Monday, June 23, 2008

No News is No News

The Court did not issue Heller today, which means it will do so Wednesday (or Thursday if, as expected, it does not get through its 7 remaining opinions on Wednesday). The encouraging news from today is that Heller is the only opinion outstanding from the cases argued in March, and Justice Scalia is the only justice who has not yet written a majority opinion from that sitting. That’s no guarantee, but the smart money is he will be the author.

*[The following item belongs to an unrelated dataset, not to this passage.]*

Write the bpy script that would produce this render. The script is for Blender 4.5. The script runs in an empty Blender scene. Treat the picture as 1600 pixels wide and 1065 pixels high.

The discouraging news from today is that the Court denied cert in Baylor v. United States, a federalism case in which Cato filed an amicus brief. Briefly, we supported a pizza-shop robber who was prosecuted not in state court for, say, robbery, but in federal court for ”interfering with interstate commerce” and therefore violating the ”Hobbs Act” (a 1946 anti-racketeering law). The Sixth Circuit held that the Commerce Clause permitted this prosecution because the pizzeria got its flour, sauce, and cheese from various states outside Ohio. We argued that prosecuting robberies that have such an attenuated effect on interstate commerce destroys the line between the states’ power to punish violent crime and Congress’s power to regulate interstate markets.

Also not decided today were Davis v. FEC, the “millionaires’ amendment” campaign finance case in which we also filed a brief, and Exxon v. Baker, where $1.5 billion in punitive damages is at stake over a super-technical application of maritime law.